Notwithstanding the fact that he was not the first, or only, person to do so, Charles Wells was immortalised in the Victorian music hall song, ‘The Man who Broke the Bank at Monte Carlo’, popularised by Charles Coborn. An inventor, gambler and convicted fraudster, Wells arrived in the Principality of Monaco in July, 1891, with the express intent of winning enough money at Casino de Monte-Carlo to fund an ambitious naval architecture project. Wells was infatuated with a French artists’ model, Jeannette Paris, who was less than half his age, and he aimed to impress her by creating one of the largest luxury yachts in the world.

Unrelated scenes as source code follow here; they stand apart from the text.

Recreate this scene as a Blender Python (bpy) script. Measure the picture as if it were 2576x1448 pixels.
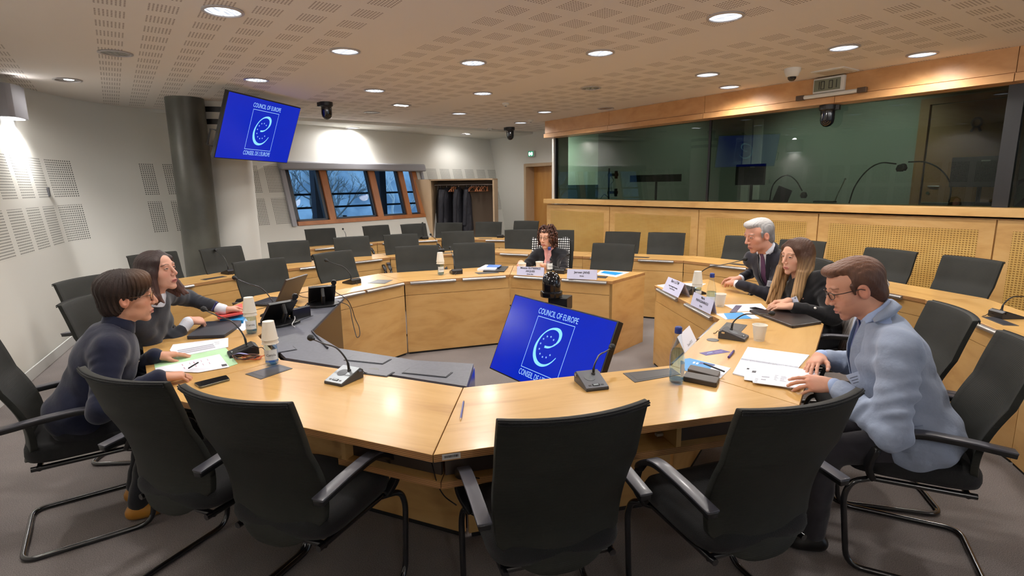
import bpy, bmesh, math, random
import numpy as np
from mathutils import Vector, Matrix, Euler
for o in list(bpy.data.objects): bpy.data.objects.remove(o, do_unlink=True)
scene = bpy.context.scene
COL = scene.collection
PI = math.pi
random.seed(7)

# ---------------------------------------------------------------- camera, world, exposure
F_PX, PITCH, ROLL, EYE = 1378.0, math.radians(10.69), math.radians(-0.784), 1.65
_fw = Vector((0, math.cos(PITCH), -math.sin(PITCH)))
_rt0 = Vector((1, 0, 0)); _up0 = _rt0.cross(_fw)
_rt = _rt0*math.cos(ROLL) + _up0*math.sin(ROLL)
_up = -_rt0*math.sin(ROLL) + _up0*math.cos(ROLL)
cam_data = bpy.data.cameras.new('camera'); cam = bpy.data.objects.new('camera', cam_data); COL.objects.link(cam)
_m = Matrix((_rt, _up, -_fw)).transposed().to_4x4(); _m.translation = Vector((0, 0, EYE))
cam.matrix_world = _m
cam_data.sensor_width = 36.0; cam_data.sensor_fit = 'HORIZONTAL'
cam_data.lens = F_PX/2576*36.0
cam_data.clip_start = 0.05; cam_data.clip_end = 200
scene.camera = cam

scene.view_settings.view_transform = 'Standard'
scene.view_settings.look = 'None'
scene.view_settings.exposure = 0.35
scene.view_settings.gamma = 1.0
scene.view_settings.use_curve_mapping = False

world = bpy.data.worlds.new('world'); scene.world = world; world.use_nodes = True
wn = world.node_tree.nodes; wl = world.node_tree.links
bg = wn['Background']
wtc = wn.new('ShaderNodeTexCoord'); wno = wn.new('ShaderNodeTexNoise'); wno.inputs['Scale'].default_value = 2.5
wno.inputs['Detail'].default_value = 6
wr = wn.new('ShaderNodeValToRGB')
wr.color_ramp.elements[0].position = 0.35; wr.color_ramp.elements[0].color = (0.15, 0.24, 0.34, 1)
wr.color_ramp.elements[1].position = 0.75; wr.color_ramp.elements[1].color = (0.33, 0.44, 0.55, 1)
wl.new(wtc.outputs['Generated'], wno.inputs['Vector']); wl.new(wno.outputs['Fac'], wr.inputs['Fac'])
wl.new(wr.outputs['Color'], bg.inputs['Color']); bg.inputs['Strength'].default_value = 3.2

LAMP_POWER = 62.0      # watts of each lit ceiling downlight

def at(px, py, z):
    """point of the photograph's pixel on the horizontal plane z"""
    d = _fw + _rt*((px-1288)/F_PX) - _up*((py-724)/F_PX)
    t = (z-EYE)/d.z
    return Vector((d.x*t, d.y*t, z))
def at_depth(px, py, dep):
    d = _fw + _rt*((px-1288)/F_PX) - _up*((py-724)/F_PX)
    return Vector((0, 0, EYE)) + d*dep

# ---------------------------------------------------------------- node helpers
class S:
    """socket wrapper: arithmetic on shader values"""
    def __init__(s, nt, sock): s.nt = nt; s.k = sock
    def _op(s, op, *a):
        n = s.nt.nodes.new('ShaderNodeMath'); n.operation = op
        for i, v in enumerate((s,)+a):
            if isinstance(v, S): s.nt.links.new(v.k, n.inputs[i])
            else: n.inputs[i].default_value = v
        return S(s.nt, n.outputs[0])
    def __add__(s, o): return s._op('ADD', o)
    def __sub__(s, o): return s._op('SUBTRACT', o)
    def __mul__(s, o): return s._op('MULTIPLY', o)
    def __truediv__(s, o): return s._op('DIVIDE', o)
    def lt(s, o): return s._op('LESS_THAN', o)
    def gt(s, o): return s._op('GREATER_THAN', o)
    def frac(s): return s._op('FRACT')
    def mod(s, o): return s._op('FLOORED_MODULO', o)
    def abs(s): return s._op('ABSOLUTE')
    def sin(s): return s._op('SINE')
    def mx(s, o): return s._op('MAXIMUM', o)
    def mn(s, o): return s._op('MINIMUM', o)

MATS = {}
def new_mat(name):
    m = bpy.data.materials.new(name); m.use_nodes = True
    MATS[name] = m
    return m, m.node_tree, m.node_tree.nodes['Principled BSDF']
def rgb(c): return (c[0], c[1], c[2], 1.0)
def s2l(r, g, b):
    f = lambda v: (v/255/12.92) if v/255 <= 0.04045 else ((v/255+0.055)/1.055)**2.4
    return (f(r), f(g), f(b))
def mat(name, c, rough=0.5, metal=0.0, spec=0.5, coat=0.0, noise=None, bump=None, emit=None, alpha=None, sheen=0.0):
    if name in MATS: return MATS[name]
    m, nt, b = new_mat(name)
    b.inputs['Base Color'].default_value = rgb(c); b.inputs['Roughness'].default_value = rough
    b.inputs['Metallic'].default_value = metal; b.inputs['Specular IOR Level'].default_value = spec
    if coat: b.inputs['Coat Weight'].default_value = coat; b.inputs['Coat Roughness'].default_value = 0.15
    if sheen: b.inputs['Sheen Weight'].default_value = sheen
    tc = nt.nodes.new('ShaderNodeTexCoord')
    if noise:   # (scale, colour b, detail, stretch xyz)
        mp = nt.nodes.new('ShaderNodeMapping'); nt.links.new(tc.outputs['Object'], mp.inputs[0])
        st = noise[3] if len(noise) > 3 else (1, 1, 1)
        mp.inputs['Scale'].default_value = st
        n = nt.nodes.new('ShaderNodeTexNoise'); n.inputs['Scale'].default_value = noise[0]
        n.inputs['Detail'].default_value = noise[2] if len(noise) > 2 else 3
        nt.links.new(mp.outputs[0], n.inputs['Vector'])
        r = nt.nodes.new('ShaderNodeValToRGB')
        r.color_ramp.elements[0].position = 0.36; r.color_ramp.elements[1].position = 0.64
        r.color_ramp.elements[0].color = rgb(c); r.color_ramp.elements[1].color = rgb(noise[1])
        nt.links.new(n.outputs['Fac'], r.inputs['Fac']); nt.links.new(r.outputs[0], b.inputs['Base Color'])
    if bump:    # (scale, strength, stretch, distance)
        mp = nt.nodes.new('ShaderNodeMapping'); nt.links.new(tc.outputs['Object'], mp.inputs[0])
        mp.inputs['Scale'].default_value = bump[2] if len(bump) > 2 else (1, 1, 1)
        n = nt.nodes.new('ShaderNodeTexNoise'); n.inputs['Scale'].default_value = bump[0]; n.inputs['Detail'].default_value = 4
        nt.links.new(mp.outputs[0], n.inputs['Vector'])
        bp = nt.nodes.new('ShaderNodeBump'); bp.inputs['Strength'].default_value = bump[1]
        bp.inputs['Distance'].default_value = bump[3] if len(bump) > 3 else 0.01
        nt.links.new(n.outputs['Fac'], bp.inputs['Height']); nt.links.new(bp.outputs[0], b.inputs['Normal'])
    if emit:
        b.inputs['Emission Color'].default_value = rgb(emit[0]); b.inputs['Emission Strength'].default_value = emit[1]
    return m

def wood_mat(name, c1, c2, c3, rough=0.3, scale=(0.7, 5.0, 5.0), edge=False):
    m, nt, b = new_mat(name)
    tc = nt.nodes.new('ShaderNodeTexCoord'); mp = nt.nodes.new('ShaderNodeMapping')
    nt.links.new(tc.outputs['Object'], mp.inputs[0]); mp.inputs['Scale'].default_value = scale
    n1 = nt.nodes.new('ShaderNodeTexNoise'); n1.inputs['Scale'].default_value = 1.6; n1.inputs['Detail'].default_value = 5
    n1.inputs['Distortion'].default_value = 1.2
    n2 = nt.nodes.new('ShaderNodeTexNoise'); n2.inputs['Scale'].default_value = 9; n2.inputs['Detail'].default_value = 6
    nt.links.new(mp.outputs[0], n1.inputs['Vector']); nt.links.new(mp.outputs[0], n2.inputs['Vector'])
    f = S(nt, n1.outputs['Fac'])*0.75 + S(nt, n2.outputs['Fac'])*0.25
    r = nt.nodes.new('ShaderNodeValToRGB')
    e = r.color_ramp.elements
    e[0].position = 0.3; e[0].color = rgb(c2); e[1].position = 0.7; e[1].color = rgb(c3)
    k = e.new(0.48); k.color = rgb(c1)
    nt.links.new(f.k, r.inputs['Fac']); nt.links.new(r.outputs[0], b.inputs['Base Color'])
    b.inputs['Roughness'].default_value = rough
    b.inputs['Coat Weight'].default_value = 0.10; b.inputs['Coat Roughness'].default_value = 0.12
    if edge:
        sep = nt.nodes.new('ShaderNodeSeparateXYZ'); nt.links.new(tc.outputs['Object'], sep.inputs[0])
        z = S(nt, sep.outputs[2]); st = (z*140).frac().lt(0.32)
        mx = nt.nodes.new('ShaderNodeMix'); mx.data_type = 'RGBA'
        nt.links.new(st.k, mx.inputs['Factor']); nt.links.new(r.outputs[0], mx.inputs['A'])
        mx.inputs['B'].default_value = rgb(s2l(120, 84, 50)); nt.links.new(mx.outputs['Result'], b.inputs['Base Color'])
    return m

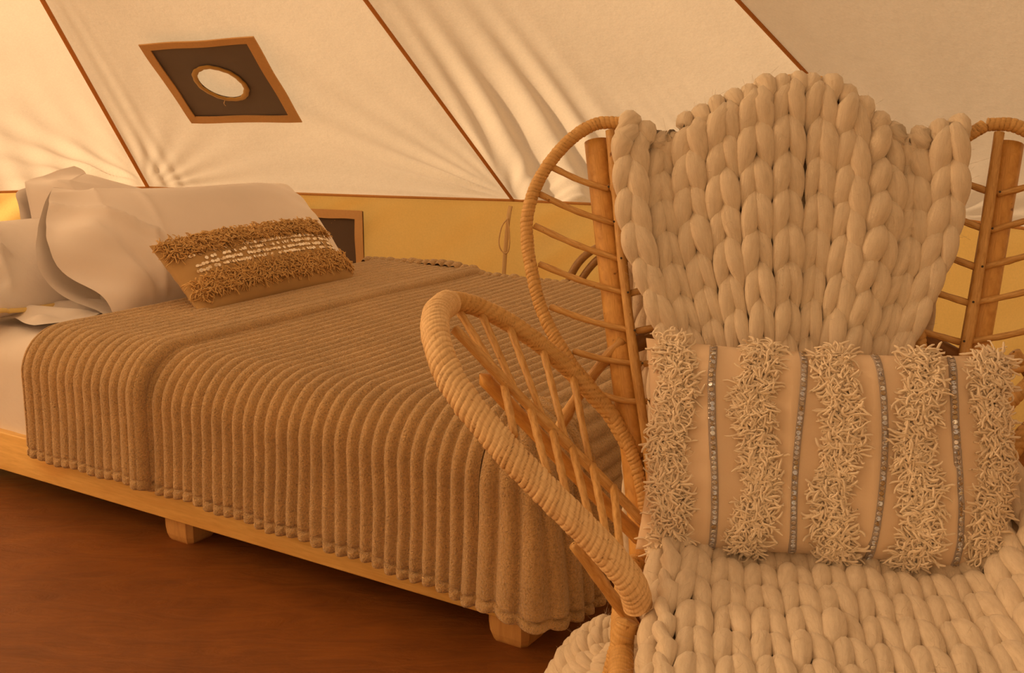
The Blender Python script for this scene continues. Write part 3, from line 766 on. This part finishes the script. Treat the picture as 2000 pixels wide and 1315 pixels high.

In any event, Wells embarked on a five-day winning streak, during which he converted his initial £4,000 into £600,000 and ‘broke the bank’ on several occasions. Each card and roulette table at Casino de Monte-Carlo had a reserve of 100,000 Monégasque francs and, if any player won more than that amount they were said to have ‘broken the bank’. In a deliberately melodramatic ceremony, the table in question was covered with black crepe cloth, play was suspended, and extra cash was retrieved from the vault.
Exactly how ‘Monte Carlo’ Wells, as he became known, repeatedly beat the house remains a mystery. Wells insisted that his winning streak was down to an infallible gambling system, based on six years’ study of games of chance. He said, ‘Anyone is free to watch me play and imitate me, but the general defect of the ordinary casino gambler is that he lacks courage.’ However, granted Wells’ criminal tendencies, even after his exploits at Casino de Monte-Carlo, it would be fair to say that his protestations of innocence probably need to be taken with a generous pinch of salt.
Ausaf Umar ‘Omar’ Siddiqui, also known to casino staff as ‘Mr. S.’, is a former vice president of merchandising and operations at Fry’s Electronics Inc. who, in 2008, was indicted, tried and convicted of one count of wire and one count of money laundering. Siddiqui signed a plea deal, admitting guilt to the two felonies, and defrauding his former employer of $65.6 million, provided the federal government dropped seven other felony charges; he was subsequently sentenced to six years’ imprisonment.
Siddiqui reportedly earned $225,000 a year, but devised a highly profitable ‘kickback’ scheme, wherby he would buy increased quantities of goods, at inflated prices, from some of Fry’s suppliers in return for a percentage of the total sales price. Indeed, he set up an entirely fraudulent company, called ‘PC International’, solely for the purpose of receiving millions of dollars in illicit payments.
Siddiqui used much of his ill-gotten gains to pay off enormous gambling debts in Las Vegas and continue his façade as a high-roller, or ‘whale’. Indeed, in his heyday, he was well-known on the Las Vegas Strip, where casinos vied with each other for his attention. They flew him to Las Vegas from his home in Palo Alto, in the San Francisco Bay Area of California, ‘comped’ him lavish accommodation, including the 7,000-square-foot Chairman Suite at the Venetian, for example, and extended him millions of dollars in credit.
In the space of a decade, Siddiqui gambled away as much as $167 million at the MGM Grand Casino, Las Vegas Sands Casino, Palms Casino Resort and elsewhere but, in 2005, his scheme started to unravel when a Fry’s employee caught sight of confidential documents, including abnormally high commission amounts on his desk. In 2011, Siddiqui filed for Chapter 7 bankruptcy, listing liabilities of over $136 million, mostly in gambling debts, against assets of less than $7 million, of which just $80 remained in his checking account.